### Exercise
Quote from the first line below through the line that contains "PI = math.pi", both included, and leave the pictures out.

### Rows from a 3D scene dataset
>> start

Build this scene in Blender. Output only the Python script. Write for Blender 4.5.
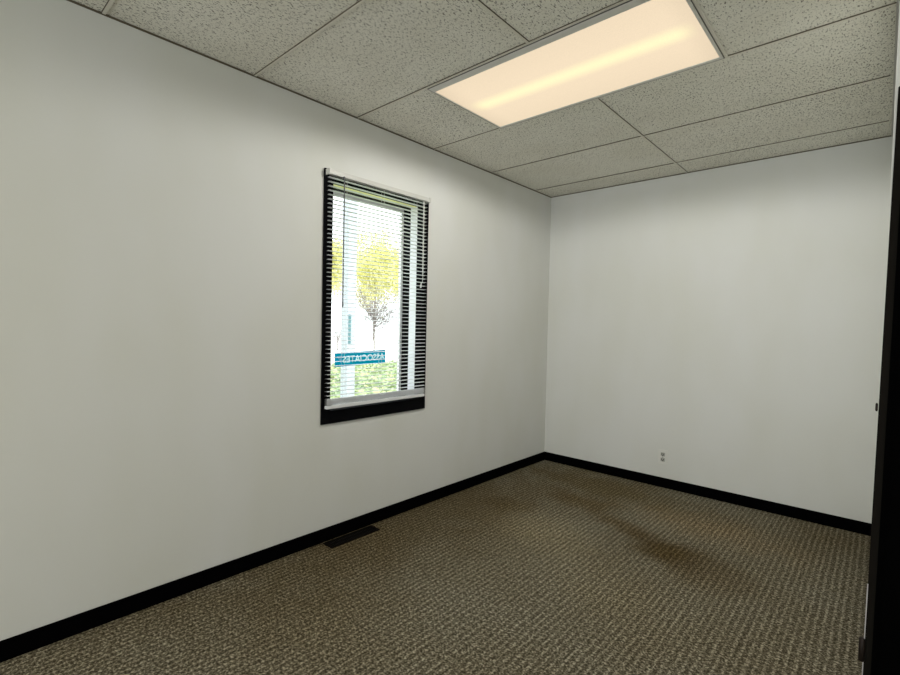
import bpy, bmesh, math, random
from mathutils import Vector, Matrix
random.seed(7)
for o in list(bpy.data.objects): bpy.data.objects.remove(o, do_unlink=True)
S = bpy.context.scene
C = S.collection
PI = math.pi

# ---------------------------------------------------------------- camera
H = 2.498
W = 2.381
cx, cy, cz, yaw, pit, rol, F = 2.3791, -4.0355, 1.2809, -0.7326, -0.0279, 0.0215, 481.3
fw = Vector((math.sin(yaw)*math.cos(pit), math.cos(yaw)*math.cos(pit), math.sin(pit)))
rt = Vector((math.cos(yaw), -math.sin(yaw), 0)); up = rt.cross(fw)
r2 = rt*math.cos(rol)+up*math.sin(rol); u2 = -rt*math.sin(rol)+up*math.cos(rol)
cam = bpy.data.cameras.new('camera'); co = bpy.data.objects.new('camera', cam); C.objects.link(co)
m = Matrix((r2, u2, -fw)).transposed().to_4x4(); m.translation = Vector((cx, cy, cz)); co.matrix_world = m
cam.sensor_width = 36; cam.lens = F/900*36; cam.clip_start = .02; cam.clip_end = 300
S.camera = co

# ---------------------------------------------------------------- light
w = bpy.data.worlds.new('sky'); S.world = w; w.use_nodes = True
bg = w.node_tree.nodes['Background']; bg.inputs[0].default_value = (.93, .97, 1, 1); bg.inputs[1].default_value = 3.0
sun = bpy.data.lights.new('sun', 'SUN'); sun.energy = 4.0; sun.angle = .02; sun.color = (1, .95, .85)
so = bpy.data.objects.new('sun', sun); C.objects.link(so); so.rotation_euler = Vector((-.72, .35, -.62)).to_track_quat('-Z', 'Y').to_euler()
def area(name, loc, d, sx, sy, e, col):
    l = bpy.data.lights.new(name, 'AREA'); l.shape = 'RECTANGLE'; l.size = sx; l.size_y = sy; l.energy = e; l.color = col
    o = bpy.data.objects.new(name, l); C.objects.link(o); o.location = loc
    o.rotation_euler = Vector(d).to_track_quat('-Z', 'Y').to_euler()
    return o
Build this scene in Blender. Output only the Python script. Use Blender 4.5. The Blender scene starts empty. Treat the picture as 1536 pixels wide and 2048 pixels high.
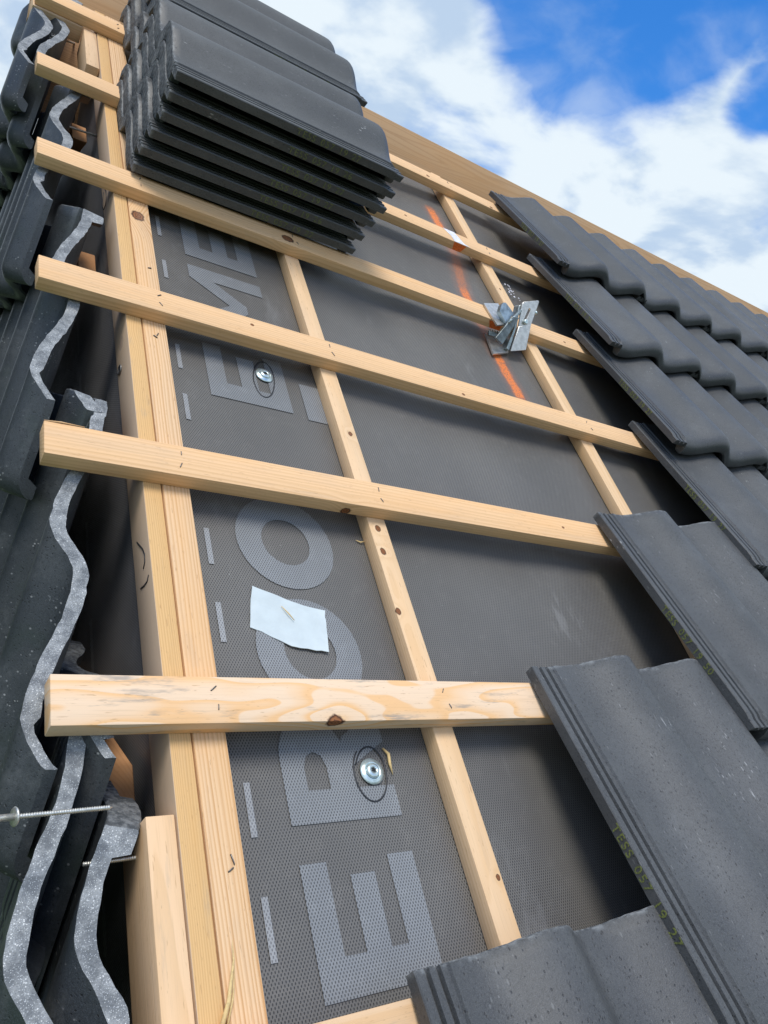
import bpy, bmesh, math, random
from mathutils import Matrix, Vector, noise as mnoise
random.seed(7)
SC = bpy.context.scene
COL = SC.collection
R_ = math.radians
# ------------------------------------------------------------------ frames
# roof frame: x along the battens, y up the slope, z out of the roof (z=0 is the top of the battens); pitch 45 degrees
ROOF = Matrix.Rotation(R_(45), 4, 'X')
CS = math.sqrt(.5)
def W(u, v, n): return ROOF @ Vector((u, v, n))

# ------------------------------------------------------------------ camera
U = Vector((0.82278816, 0.13605441, 0.5518232))
V = Vector((-0.25751789, -0.77629667, 0.57536773))
Nn = Vector((0.50665982, -0.6155101, -0.60369126))
cam_d = bpy.data.cameras.new('camera'); cam = bpy.data.objects.new('camera', cam_d); COL.objects.link(cam)
right = Vector((U.x, V.x, Nn.x)); up = -Vector((U.y, V.y, Nn.y)); back = -Vector((U.z, V.z, Nn.z))
Mc = Matrix((right, up, back)).transposed().to_4x4()
cam.matrix_world = ROOF @ Matrix.Translation((0, 0, .708)) @ Mc
cam_d.sensor_fit = 'VERTICAL'; cam_d.sensor_height = 36; cam_d.sensor_width = 27
cam_d.lens = 36 * 1537.19 / 2048
cam_d.clip_start = .01; cam_d.clip_end = 3000
SC.camera = cam

# ------------------------------------------------------------------ node helper
class G:
    """small expression builder on a node tree"""
    def __init__(s, nt): s.nt = nt
    def n(s, t, **k):
        nd = s.nt.nodes.new(t)
        for a, b in k.items(): setattr(nd, a, b)
        return nd
    def put(s, sock, v):
        if isinstance(v, bpy.types.NodeSocket): s.nt.links.new(v, sock)
        elif v is not None: sock.default_value = v
    def m(s, op, a, b=None, c=None, clamp=False):
        nd = s.n('ShaderNodeMath', operation=op); nd.use_clamp = clamp
        for i, x in enumerate((a, b, c)):
            if x is not None: s.put(nd.inputs[i], x)
        return nd.outputs[0]
    def vm(s, op, a, b=None):
        nd = s.n('ShaderNodeVectorMath', operation=op); s.put(nd.inputs[0], a)
        if b is not None: s.put(nd.inputs[1], b)
        return nd.outputs['Value'] if op in ('LENGTH', 'DISTANCE', 'DOT_PRODUCT') else nd.outputs[0]
    def sep(s, v):
        nd = s.n('ShaderNodeSeparateXYZ'); s.put(nd.inputs[0], v); return nd.outputs[0], nd.outputs[1], nd.outputs[2]
    def comb(s, x, y, z):
        nd = s.n('ShaderNodeCombineXYZ')
        for i, q in enumerate((x, y, z)): s.put(nd.inputs[i], q)
        return nd.outputs[0]
    def scale(s, v, xyz, off=(0, 0, 0)):
        nd = s.n('ShaderNodeMapping'); s.put(nd.inputs[0], v); nd.inputs['Scale'].default_value = xyz; nd.inputs['Location'].default_value = off
        return nd.outputs[0]
    def noise(s, v, sc, det=3, rough=.55, dist=0):
        nd = s.n('ShaderNodeTexNoise'); s.put(nd.inputs['Vector'], v); nd.inputs['Scale'].default_value = sc
        nd.inputs['Detail'].default_value = det; nd.inputs['Roughness'].default_value = rough; nd.inputs['Distortion'].default_value = dist
        return nd.outputs[0]
    def vor(s, v, sc, feat='F1', rnd=1):
        nd = s.n('ShaderNodeTexVoronoi', feature=feat); s.put(nd.inputs['Vector'], v); nd.inputs['Scale'].default_value = sc
        nd.inputs['Randomness'].default_value = rnd; return nd
    def ss(s, x, a, b, lo=0, hi=1):
        nd = s.n('ShaderNodeMapRange', interpolation_type='SMOOTHSTEP'); s.put(nd.inputs[0], x)
        nd.inputs[1].default_value = a; nd.inputs[2].default_value = b; nd.inputs[3].default_value = lo; nd.inputs[4].default_value = hi
        return nd.outputs[0]
    def mix(s, f, a, b, mode='MIX'):
        nd = s.n('ShaderNodeMix', data_type='RGBA', blend_type=mode)
        s.put(nd.inputs[0], f)
        for i, x in ((6, a), (7, b)):
            s.put(nd.inputs[i], x if isinstance(x, bpy.types.NodeSocket) else (*x, 1)[:4])
        return nd.outputs[2]
    def bump(s, h, strength=.5, dist=.001, nrm=None):
        nd = s.n('ShaderNodeBump'); s.put(nd.inputs['Height'], h); nd.inputs['Strength'].default_value = strength; nd.inputs['Distance'].default_value = dist
        if nrm is not None: s.nt.links.new(nrm, nd.inputs['Normal'])
        return nd.outputs[0]
def mat(name):
    m = bpy.data.materials.new(name); m.use_nodes = True; nt = m.node_tree
    bs = nt.nodes['Principled BSDF']; g = G(nt); g.bs = bs
    tc = nt.nodes.new('ShaderNodeTexCoord'); g.obj = tc.outputs['Object']
    g.rnd = nt.nodes.new('ShaderNodeObjectInfo').outputs['Random']
    return m, g
def fin(g, col, rough, nrm=None, spec=.5, metal=0, alpha=None):
    g.put(g.bs.inputs['Base Color'], col if isinstance(col, bpy.types.NodeSocket) else (*col, 1))
    g.put(g.bs.inputs['Roughness'], rough); g.bs.inputs['Metallic'].default_value = metal
    g.bs.inputs['Specular IOR Level'].default_value = spec
    if nrm is not None: g.put(g.bs.inputs['Normal'], nrm)
    if alpha is not None: g.put(g.bs.inputs['Alpha'], alpha)

# ------------------------------------------------------------------ world and sun
SUN_EL, SUN_AZ = R_(68), R_(215)       # elevation; azimuth east of +Y
wd = bpy.data.worlds.new('World'); SC.world = wd; wd.use_nodes = True
g = G(wd.node_tree); nt = wd.node_tree
sky = nt.nodes.new('ShaderNodeTexSky'); sky.sky_type = 'NISHITA'; sky.sun_disc = False
sky.sun_elevation = SUN_EL; sky.sun_rotation = SUN_AZ; sky.air_density = 1.0; sky.dust_density = .3; sky.ozone_density = 3
hs = nt.nodes.new('ShaderNodeHueSaturation'); nt.links.new(sky.outputs[0], hs.inputs['Color']); hs.inputs['Saturation'].default_value = 1.36; hs.inputs['Value'].default_value = 1.95; hs.inputs['Hue'].default_value = .507
D = nt.nodes.new('ShaderNodeTexCoord').outputs['Generated']
# planar cloud coordinates: direction divided by its height
dx, dy, dz = g.sep(D)
hz = g.m('ADD', g.m('MAXIMUM', dz, 0), .22)
P = g.comb(g.m('DIVIDE', dx, hz), g.m('DIVIDE', dy, hz), 0)
n1 = g.noise(P, 3.0, 6, .52, .25)
n1b = g.noise(g.vm('ADD', P, (-.035, .05, 0)), 3.0, 6, .52, .25)
n2 = g.noise(g.vm('ADD', P, (3.1, 7.7, 2.2)), 7.0, 6, .52, .3)
n3 = g.noise(g.vm('ADD', P, (9.1, 1.7, 4.2)), 1.6, 5, .5, .2)
def blob(d, s0, s1):
    d = Vector(d).normalized()
    return g.ss(g.vm('DOT_PRODUCT', D, tuple(d)), math.cos(s0), math.cos(s1))
hole = g.m('MAXIMUM', blob((0.557, 0.575, 0.60), .215, .10), g.m('MULTIPLY', blob((0.717, 0.504, 0.482), .06, .01), .75))
hole = g.m('MAXIMUM', hole, g.m('MULTIPLY', blob((.75, .35, .62), .28, .1), .8))
hole = g.m('MAXIMUM', hole, g.m('MULTIPLY', blob((-.6, .2, .75), .6, .1), .8))
hole = g.m('MAXIMUM', hole, g.m('MULTIPLY', blob((.2, -.6, .75), .6, .1), .8))
cov = g.m('ADD', g.m('MULTIPLY', g.m('SUBTRACT', g.m('ADD', g.m('MULTIPLY', n1, .6), g.m('MULTIPLY', n2, .4)), .5), 2.4), g.m('SUBTRACT', .56, g.m('MULTIPLY', hole, 1.05)))
cf = g.ss(cov, -.16, .40)
wisp = g.m('MULTIPLY', g.ss(g.m('ADD', g.m('MULTIPLY', n2, .6), g.m('MULTIPLY', n3, .4)), .44, .70), .38)
cf = g.m('MAXIMUM', cf, wisp)
shade = g.ss(g.m('ADD', g.m('MULTIPLY', n3, .55), g.m('ADD', g.m('MULTIPLY', n2, .25), g.m('ADD', .1, g.m('MULTIPLY', g.m('SUBTRACT', n1, n1b), 1.6)))), .36, .60)
cc = g.mix(shade, (4.3, 5.5, 7.1), (6.9, 7.7, 8.3))
skyc = g.mix(cf, hs.outputs[0], cc)
bg = nt.nodes['Background']; nt.links.new(skyc, bg.inputs[0]); bg.inputs[1].default_value = .1
sun_d = bpy.data.lights.new('sun', 'SUN'); sun_d.energy = 2.2; sun_d.angle = R_(24); sun_d.color = (1, .95, .87)
sun = bpy.data.objects.new('sun', sun_d); COL.objects.link(sun)
sd = Vector((math.cos(SUN_EL) * math.sin(SUN_AZ), math.cos(SUN_EL) * math.cos(SUN_AZ), math.sin(SUN_EL)))
sun.rotation_euler = sd.to_track_quat('Z', 'Y').to_euler()
SC.view_settings.view_transform = 'Standard'; SC.view_settings.look = 'None'; SC.view_settings.exposure = 0.26; SC.view_settings.gamma = 1

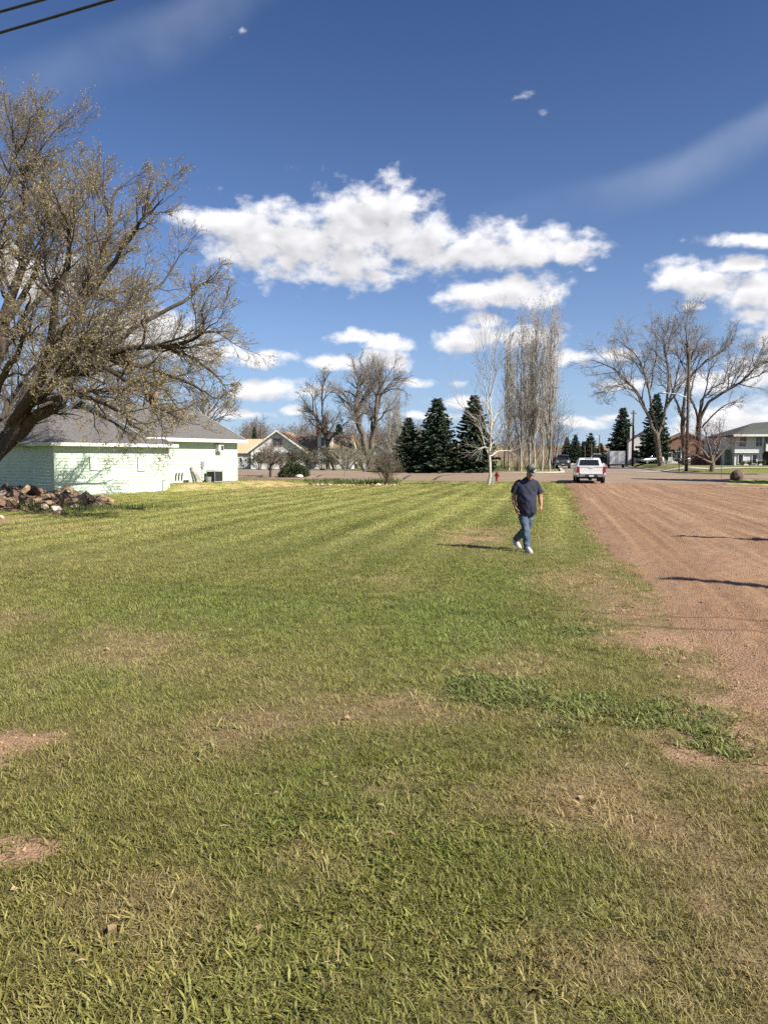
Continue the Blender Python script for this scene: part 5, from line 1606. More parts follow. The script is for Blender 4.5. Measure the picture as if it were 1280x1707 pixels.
# ------------------------------------------------------------------ houses beyond the streets
def box_uv(o, u, v, x0, x1, y0, y1, z0, z1):
    """hexahedron in a plan frame: origin o, axes u, v"""
    f = lambda a, b, z: (o[0] + u[0] * a + v[0] * b, o[1] + u[1] * a + v[1] * b, o[2] + z)
    return [f(x0, y0, z0), f(x1, y0, z0), f(x1, y1, z0), f(x0, y1, z0), f(x0, y0, z1), f(x1, y0, z1), f(x1, y1, z1), f(x0, y1, z1)]
class Bld:
    def __init__(s, name, label, o, ang, cat='house', group=None):
        s.o = Vector(o); s.u = (math.cos(ang), math.sin(ang)); s.v = (-math.sin(ang), math.cos(ang))
        s.t = thing(name, label, cat, s.o, 0, group)
    def p(s, a, b, z):
        return (s.o.x + s.u[0] * a + s.v[0] * b, s.o.y + s.u[1] * a + s.v[1] * b, s.o.z + z)
    def box(s, name, x0, x1, y0, y1, z0, z1, m, parent=None):
        return MB().hexa(box_uv(s.o, s.u, s.v, x0, x1, y0, y1, z0, z1)).build(name, m, parent or s.t)
    def window(s, x0, x1, z0, z1, y=0.0, n=1, m=None, axis='x'):
        """in a wall facing -v (axis x) or in a wall facing -u (axis y)"""
        g = (lambda a0, a1, d0, d1, c0, c1, nm, mt, par: s.box(nm, a0, a1, d0, d1, c0, c1, mt, par)) if axis == 'x' else (lambda a0, a1, d0, d1, c0, c1, nm, mt, par: s.box(nm, d0, d1, a0, a1, c0, c1, mt, par))
        fr = g(x0 - .08, x1 + .08, y - 0.06, y + 0.02, z0 - .08, z1 + .08, 'window', m or M['white_trim'], None)
        w = (x1 - x0) / n
        for k in range(n):
            g(x0 + k * w + 0.03, x0 + (k + 1) * w - 0.03, y - 0.075, y - 0.03, z0, (z0 + z1) / 2 - 0.02, 'pane', M['glass'], fr)
            g(x0 + k * w + 0.03, x0 + (k + 1) * w - 0.03, y - 0.085, y - 0.04, (z0 + z1) / 2 + 0.02, z1, 'pane', M['glass'], fr)
        return fr
    def gable_wall(s, x0, x1, y, z0, ze, zp, m, th=0.12):
        xm = (x0 + x1) / 2
        P = [s.p(x0, y, z0), s.p(x1, y, z0), s.p(x1, y, ze), s.p(xm, y, zp), s.p(x0, y, ze)]
        Q = [s.p(x0, y + th, z0), s.p(x1, y + th, z0), s.p(x1, y + th, ze), s.p(xm, y + th, zp), s.p(x0, y + th, ze)]
        return MB().raw(P + Q, [(0, 1, 2, 3, 4), (9, 8, 7, 6, 5)] + [(i, i + 5, (i + 1) % 5 + 5, (i + 1) % 5) for i in range(5)]).build('gable_wall', m, s.t)
    def slab(s, name, pts, th, m):
        return slab(name, [s.p(*q) for q in pts], th, m, s.t)
# white house with gable and dormer
Y0 = 100
o = gx(463, Y0); o.z = hgt(o.x, o.y)
bd = Bld('white_house', 'weathered white house with tan roof, twin gable windows and a dormer', o, R_(-4))
k = Y0 / FPX
W2 = 3.6; ze, zp = 2.55, 5.15
bd.box('wall', -W2, W2, 0.1, 10, -0.3, ze, M['weathered_wall'])
bd.gable_wall(-W2, W2, 0, -0.3, ze - .1, zp - 0.1, M['weathered_wall'])
bd.window(-0.65, 0.65, 3.1, 4.05, -0.02, 2)
bd.window(-2.6, -1.5, 1.0, 2.2, -0.02, 1); bd.window(1.2, 2.4, 1.0, 2.2, -0.02, 2)
for sg in (-1, 1):
    bd.slab('roof', [(sg * (W2 + 0.5), -0.5, ze - 0.32), (sg * (W2 + 0.5), 10.4, ze - 0.32), (0, 10.4, zp), (0, -0.5, zp)], 0.14, M['shingle_tan'])
    MB().bar(bd.p(sg * (W2 + 0.5), -0.53, ze - 0.42), bd.p(0, -0.53, zp - 0.09), 0.06, 0.2).build('rake_board', M['white_trim'], bd.t)
# side wing with dormer
bd.box('wing_wall', W2 - 0.2, 9.6, 3.2, 10, -0.3, 2.7, M['pale_wall'])
bd.slab('wing_roof', [(0.6, 2.6, 2.75), (10.1, 2.6, 2.75), (9.4, 7.0, 4.75), (0.6, 7.0, 4.75)], 0.14, M['shingle_tan'])
bd.slab('wing_roof', [(0.6, 11, 2.75), (10.1, 11, 2.75), (9.4, 7.0, 4.75), (0.6, 7.0, 4.75)], 0.14, M['shingle_tan'])
bd.slab('wing_gable', [(9.5, 3.2, 2.6), (9.5, 10, 2.6), (9.35, 7.0, 4.7)], 0.1, M['pale_wall'])
dm = bd.box('dormer_wall', 4.9, 6.9, 3.0, 6.5, 2.7, 4.45, M['white_trim'])
P = [bd.p(4.9, 3.0, 4.45), bd.p(6.9, 3.0, 4.45), bd.p(6.6, 3.0, 4.95), bd.p(5.9, 3.0, 5.2), bd.p(5.2, 3.0, 4.95)]
Q = [bd.p(4.9, 6.6, 4.45), bd.p(6.9, 6.6, 4.45), bd.p(6.6, 6.6, 4.95), bd.p(5.9, 6.6, 5.2), bd.p(5.2, 6.6, 4.95)]
MB().raw(P + Q, [(0, 1, 2, 3, 4), (9, 8, 7, 6, 5)] + [(i, i + 5, (i + 1) % 5 + 5, (i + 1) % 5) for i in range(5)]).build('dormer_gable', M['white_trim'], bd.t)
for (a, b, c, d) in ((4.8, 4.4, 5.15, 5.0), (5.15, 5.0, 5.9, 5.27), (5.9, 5.27, 6.65, 5.0), (6.65, 5.0, 7.0, 4.4)):
    bd.slab('dormer_roof', [(a, 2.8, b), (c, 2.8, d), (c, 6.7, d), (a, 6.7, b)], 0.08, M['shingle_tan'])
bd.window(5.35, 6.45, 3.1, 4.25, 2.98, 2)
bd.box('chimney', 4.0, 4.5, 7.1, 7.6, 4.5, 5.9, M['brick'])
for x in (4.2, 5.6, 7.0, 8.4):
    bd.window(x, x + 0.8, 0.8, 2.1, 3.18, 1)
# pale shed with peach roof by the mint house
o = gx(409, 108); o.z = hgt(o.x, o.y)
bd = Bld('white_shed', 'long white shed with pale peach roof seen past the mint house corner', o, R_(2), 'shed')
bd.box('wall', -5.0, 2.3, 0, 6, -0.3, 2.2, M['white_trim'])
bd.slab('roof', [(-5.3, -0.4, 2.15), (2.6, -0.4, 2.15), (2.6, 3, 4.25), (-5.3, 3, 4.25)], 0.12, M['shingle_peach'])
bd.slab('roof', [(-5.3, 6.4, 2.15), (2.6, 6.4, 2.15), (2.6, 3, 4.25), (-5.3, 3, 4.25)], 0.12, M['shingle_peach'])
for x in (-0.8, 0.6, 1.5):
    bd.window(x, x + 0.35, 0.9, 1.5, -0.02, 1)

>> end

### Exercise response
Build this scene in Blender. Output only the Python script. Write for Blender 4.5.
import bpy, bmesh, math, random
from mathutils import Vector, Matrix
random.seed(7)
for o in list(bpy.data.objects): bpy.data.objects.remove(o, do_unlink=True)
S = bpy.context.scene
C = S.collection
PI = math.pi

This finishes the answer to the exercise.